> **Task statement**
Nothing but the lines from the one containing "Recreate this scene as a Blender Python (bpy) script. The" down to the one containing "PI = math.pi", both included, should be echoed, and each exactly as it stands.

> **Supplied material**
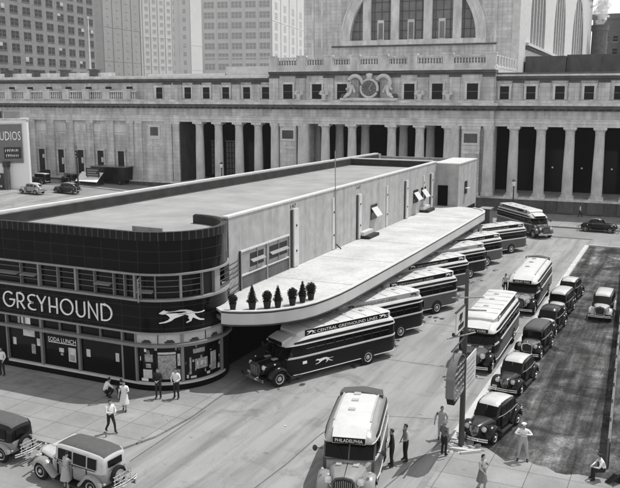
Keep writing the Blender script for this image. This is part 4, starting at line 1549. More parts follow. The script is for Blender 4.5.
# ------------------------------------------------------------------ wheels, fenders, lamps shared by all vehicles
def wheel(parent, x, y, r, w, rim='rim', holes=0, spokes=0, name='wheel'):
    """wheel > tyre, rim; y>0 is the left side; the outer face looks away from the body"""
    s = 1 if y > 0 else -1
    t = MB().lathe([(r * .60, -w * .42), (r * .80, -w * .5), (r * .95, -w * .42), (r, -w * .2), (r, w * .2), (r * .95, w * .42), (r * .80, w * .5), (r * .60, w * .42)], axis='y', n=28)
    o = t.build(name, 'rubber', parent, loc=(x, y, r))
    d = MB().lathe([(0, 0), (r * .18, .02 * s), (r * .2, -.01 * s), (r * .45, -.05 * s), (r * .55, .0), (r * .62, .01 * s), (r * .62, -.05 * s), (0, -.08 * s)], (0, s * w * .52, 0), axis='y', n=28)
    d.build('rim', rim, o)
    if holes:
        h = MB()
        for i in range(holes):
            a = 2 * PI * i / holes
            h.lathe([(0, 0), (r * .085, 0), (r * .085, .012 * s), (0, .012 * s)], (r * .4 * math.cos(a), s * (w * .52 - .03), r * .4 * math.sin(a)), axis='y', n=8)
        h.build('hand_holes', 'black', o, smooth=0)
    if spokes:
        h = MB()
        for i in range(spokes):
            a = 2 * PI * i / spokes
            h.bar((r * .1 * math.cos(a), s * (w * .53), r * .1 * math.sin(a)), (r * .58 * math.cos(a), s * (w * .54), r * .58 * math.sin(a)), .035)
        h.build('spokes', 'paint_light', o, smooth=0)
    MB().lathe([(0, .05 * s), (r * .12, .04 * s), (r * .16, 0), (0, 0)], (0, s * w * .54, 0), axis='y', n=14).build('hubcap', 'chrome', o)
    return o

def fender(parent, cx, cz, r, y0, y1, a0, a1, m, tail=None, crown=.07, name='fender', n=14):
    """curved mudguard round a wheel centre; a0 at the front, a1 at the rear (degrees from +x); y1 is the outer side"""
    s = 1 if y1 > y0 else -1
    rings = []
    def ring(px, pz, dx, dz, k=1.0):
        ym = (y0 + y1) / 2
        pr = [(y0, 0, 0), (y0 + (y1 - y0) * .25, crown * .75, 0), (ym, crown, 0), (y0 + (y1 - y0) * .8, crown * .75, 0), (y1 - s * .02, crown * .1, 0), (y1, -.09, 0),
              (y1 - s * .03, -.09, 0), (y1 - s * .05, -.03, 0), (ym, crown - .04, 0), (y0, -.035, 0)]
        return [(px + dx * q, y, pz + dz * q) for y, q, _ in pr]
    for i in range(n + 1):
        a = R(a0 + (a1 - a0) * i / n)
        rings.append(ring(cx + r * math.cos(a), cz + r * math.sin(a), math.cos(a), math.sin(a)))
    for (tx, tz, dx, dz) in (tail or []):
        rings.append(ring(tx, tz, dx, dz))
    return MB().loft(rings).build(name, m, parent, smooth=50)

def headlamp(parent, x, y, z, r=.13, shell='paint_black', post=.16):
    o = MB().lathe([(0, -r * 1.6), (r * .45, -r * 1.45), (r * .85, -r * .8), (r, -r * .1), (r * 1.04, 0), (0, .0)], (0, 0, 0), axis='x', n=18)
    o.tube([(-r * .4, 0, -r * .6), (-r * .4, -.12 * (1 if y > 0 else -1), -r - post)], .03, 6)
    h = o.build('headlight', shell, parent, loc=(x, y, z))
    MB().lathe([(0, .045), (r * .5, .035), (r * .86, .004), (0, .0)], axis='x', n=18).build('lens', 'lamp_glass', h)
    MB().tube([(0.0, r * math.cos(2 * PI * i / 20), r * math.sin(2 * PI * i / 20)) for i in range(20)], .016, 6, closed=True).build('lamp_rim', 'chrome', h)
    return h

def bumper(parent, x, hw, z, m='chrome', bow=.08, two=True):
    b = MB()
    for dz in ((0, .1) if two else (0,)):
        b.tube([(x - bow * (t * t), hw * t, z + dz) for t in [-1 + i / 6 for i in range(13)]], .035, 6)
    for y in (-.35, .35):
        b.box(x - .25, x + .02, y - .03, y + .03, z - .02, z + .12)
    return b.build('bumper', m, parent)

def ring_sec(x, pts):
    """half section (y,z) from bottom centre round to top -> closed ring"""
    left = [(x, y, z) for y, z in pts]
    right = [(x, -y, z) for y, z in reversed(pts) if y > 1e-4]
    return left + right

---

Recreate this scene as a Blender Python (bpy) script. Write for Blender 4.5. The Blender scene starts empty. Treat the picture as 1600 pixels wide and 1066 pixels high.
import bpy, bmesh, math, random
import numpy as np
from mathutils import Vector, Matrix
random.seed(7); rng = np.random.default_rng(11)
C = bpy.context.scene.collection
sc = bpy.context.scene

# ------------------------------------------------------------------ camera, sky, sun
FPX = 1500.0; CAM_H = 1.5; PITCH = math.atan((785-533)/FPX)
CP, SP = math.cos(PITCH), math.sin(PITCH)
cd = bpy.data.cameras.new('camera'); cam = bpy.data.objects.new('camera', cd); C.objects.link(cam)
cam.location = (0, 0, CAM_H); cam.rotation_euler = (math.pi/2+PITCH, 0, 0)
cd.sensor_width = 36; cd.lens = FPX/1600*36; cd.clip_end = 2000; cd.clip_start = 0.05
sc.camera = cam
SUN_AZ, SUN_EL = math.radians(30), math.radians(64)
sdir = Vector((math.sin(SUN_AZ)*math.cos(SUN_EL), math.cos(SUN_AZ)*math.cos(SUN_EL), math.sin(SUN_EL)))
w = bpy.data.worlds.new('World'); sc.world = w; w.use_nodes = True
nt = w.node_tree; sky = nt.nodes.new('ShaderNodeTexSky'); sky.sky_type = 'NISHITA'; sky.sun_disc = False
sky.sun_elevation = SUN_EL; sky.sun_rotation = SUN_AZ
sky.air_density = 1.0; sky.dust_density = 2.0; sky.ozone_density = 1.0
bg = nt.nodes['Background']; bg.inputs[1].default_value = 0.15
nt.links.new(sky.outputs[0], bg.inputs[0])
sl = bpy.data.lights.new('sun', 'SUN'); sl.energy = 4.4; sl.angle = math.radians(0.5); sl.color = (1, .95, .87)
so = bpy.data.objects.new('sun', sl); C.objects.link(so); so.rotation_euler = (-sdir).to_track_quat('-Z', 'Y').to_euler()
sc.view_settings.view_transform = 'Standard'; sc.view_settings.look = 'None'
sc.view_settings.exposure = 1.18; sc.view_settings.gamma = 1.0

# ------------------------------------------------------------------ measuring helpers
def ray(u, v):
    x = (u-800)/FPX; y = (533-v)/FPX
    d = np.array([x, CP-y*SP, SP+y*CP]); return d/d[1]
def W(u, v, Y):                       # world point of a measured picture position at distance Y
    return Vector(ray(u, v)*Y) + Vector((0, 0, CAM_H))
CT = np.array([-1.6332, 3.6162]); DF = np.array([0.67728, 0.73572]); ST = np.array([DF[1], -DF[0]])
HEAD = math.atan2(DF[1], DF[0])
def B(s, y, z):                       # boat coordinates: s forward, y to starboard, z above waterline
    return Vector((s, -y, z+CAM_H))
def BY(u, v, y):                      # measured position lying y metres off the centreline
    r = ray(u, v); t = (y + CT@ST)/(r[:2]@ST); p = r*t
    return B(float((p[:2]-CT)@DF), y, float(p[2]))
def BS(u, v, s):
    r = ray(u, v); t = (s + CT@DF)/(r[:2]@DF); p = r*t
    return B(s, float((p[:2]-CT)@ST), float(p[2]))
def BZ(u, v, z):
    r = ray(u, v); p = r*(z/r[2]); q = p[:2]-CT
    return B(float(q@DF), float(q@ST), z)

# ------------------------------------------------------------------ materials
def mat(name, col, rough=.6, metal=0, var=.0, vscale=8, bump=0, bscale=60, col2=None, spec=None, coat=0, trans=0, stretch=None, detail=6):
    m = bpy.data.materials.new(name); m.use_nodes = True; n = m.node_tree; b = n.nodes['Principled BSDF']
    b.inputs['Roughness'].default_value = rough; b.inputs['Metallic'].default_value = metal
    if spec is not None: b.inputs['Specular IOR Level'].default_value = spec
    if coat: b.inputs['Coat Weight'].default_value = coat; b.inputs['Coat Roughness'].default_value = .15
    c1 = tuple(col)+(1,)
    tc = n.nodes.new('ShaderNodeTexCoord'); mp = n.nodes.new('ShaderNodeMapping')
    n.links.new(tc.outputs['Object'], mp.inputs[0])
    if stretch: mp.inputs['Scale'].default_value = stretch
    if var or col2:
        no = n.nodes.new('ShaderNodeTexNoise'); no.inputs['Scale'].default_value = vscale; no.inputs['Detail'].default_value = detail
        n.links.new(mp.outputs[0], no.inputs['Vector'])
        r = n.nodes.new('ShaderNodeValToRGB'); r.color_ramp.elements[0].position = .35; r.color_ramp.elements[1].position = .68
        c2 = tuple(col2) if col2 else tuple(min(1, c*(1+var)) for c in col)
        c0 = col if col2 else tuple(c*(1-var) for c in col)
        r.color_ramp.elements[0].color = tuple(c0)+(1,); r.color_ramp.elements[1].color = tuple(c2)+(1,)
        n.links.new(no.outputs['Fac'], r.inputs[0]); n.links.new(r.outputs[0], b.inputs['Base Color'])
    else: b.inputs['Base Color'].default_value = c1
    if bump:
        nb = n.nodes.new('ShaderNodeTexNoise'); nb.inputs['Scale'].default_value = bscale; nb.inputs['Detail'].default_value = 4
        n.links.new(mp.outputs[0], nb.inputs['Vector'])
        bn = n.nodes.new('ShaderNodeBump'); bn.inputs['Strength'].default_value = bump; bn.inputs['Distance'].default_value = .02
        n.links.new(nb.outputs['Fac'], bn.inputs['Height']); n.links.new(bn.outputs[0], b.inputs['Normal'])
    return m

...

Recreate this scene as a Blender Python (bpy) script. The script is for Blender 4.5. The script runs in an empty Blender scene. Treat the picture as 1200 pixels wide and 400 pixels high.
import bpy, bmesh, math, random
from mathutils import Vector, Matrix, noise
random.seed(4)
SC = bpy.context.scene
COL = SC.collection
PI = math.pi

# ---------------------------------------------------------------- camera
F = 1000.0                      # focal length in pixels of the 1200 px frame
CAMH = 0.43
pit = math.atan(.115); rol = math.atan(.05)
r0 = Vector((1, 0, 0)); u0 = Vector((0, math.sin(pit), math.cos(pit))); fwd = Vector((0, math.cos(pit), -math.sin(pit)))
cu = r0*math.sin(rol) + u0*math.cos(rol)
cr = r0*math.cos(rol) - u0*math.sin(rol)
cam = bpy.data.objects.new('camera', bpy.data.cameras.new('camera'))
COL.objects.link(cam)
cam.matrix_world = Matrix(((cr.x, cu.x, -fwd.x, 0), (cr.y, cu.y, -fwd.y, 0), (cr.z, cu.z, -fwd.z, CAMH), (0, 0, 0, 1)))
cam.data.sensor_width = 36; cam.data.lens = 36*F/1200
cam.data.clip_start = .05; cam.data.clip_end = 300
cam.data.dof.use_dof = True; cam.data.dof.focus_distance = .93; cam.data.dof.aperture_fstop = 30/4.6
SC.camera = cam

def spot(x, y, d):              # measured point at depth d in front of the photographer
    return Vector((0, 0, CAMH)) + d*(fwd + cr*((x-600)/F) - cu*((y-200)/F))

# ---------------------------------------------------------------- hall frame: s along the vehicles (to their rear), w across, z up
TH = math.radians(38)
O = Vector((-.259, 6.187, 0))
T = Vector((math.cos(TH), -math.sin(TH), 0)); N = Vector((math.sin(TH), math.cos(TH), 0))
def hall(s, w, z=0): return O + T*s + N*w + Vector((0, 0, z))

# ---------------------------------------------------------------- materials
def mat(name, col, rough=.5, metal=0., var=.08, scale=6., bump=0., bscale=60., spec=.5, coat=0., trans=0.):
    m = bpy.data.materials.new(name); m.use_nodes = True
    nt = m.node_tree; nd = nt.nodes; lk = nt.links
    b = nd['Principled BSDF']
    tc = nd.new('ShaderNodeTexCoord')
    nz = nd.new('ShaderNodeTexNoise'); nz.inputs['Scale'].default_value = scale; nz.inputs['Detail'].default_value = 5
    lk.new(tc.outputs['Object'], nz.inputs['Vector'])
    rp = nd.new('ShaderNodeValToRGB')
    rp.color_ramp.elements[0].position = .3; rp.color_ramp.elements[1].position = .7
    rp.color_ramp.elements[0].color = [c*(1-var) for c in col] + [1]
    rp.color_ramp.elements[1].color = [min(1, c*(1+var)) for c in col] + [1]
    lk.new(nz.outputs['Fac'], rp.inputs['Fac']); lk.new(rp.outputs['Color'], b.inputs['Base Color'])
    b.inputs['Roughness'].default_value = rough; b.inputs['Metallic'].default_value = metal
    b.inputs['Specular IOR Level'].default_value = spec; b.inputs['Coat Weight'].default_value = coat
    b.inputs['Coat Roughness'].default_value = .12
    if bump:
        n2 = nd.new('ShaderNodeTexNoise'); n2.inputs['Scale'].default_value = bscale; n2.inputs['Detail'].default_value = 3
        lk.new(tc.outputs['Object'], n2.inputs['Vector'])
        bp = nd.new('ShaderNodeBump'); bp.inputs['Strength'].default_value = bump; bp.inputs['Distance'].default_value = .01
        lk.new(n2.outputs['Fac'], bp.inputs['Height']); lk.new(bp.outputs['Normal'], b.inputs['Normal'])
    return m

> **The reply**
Recreate this scene as a Blender Python (bpy) script. The script is for Blender 4.5. The script runs in an empty Blender scene. Treat the picture as 1200 pixels wide and 400 pixels high.
import bpy, bmesh, math, random
from mathutils import Vector, Matrix, noise
random.seed(4)
SC = bpy.context.scene
COL = SC.collection
PI = math.pi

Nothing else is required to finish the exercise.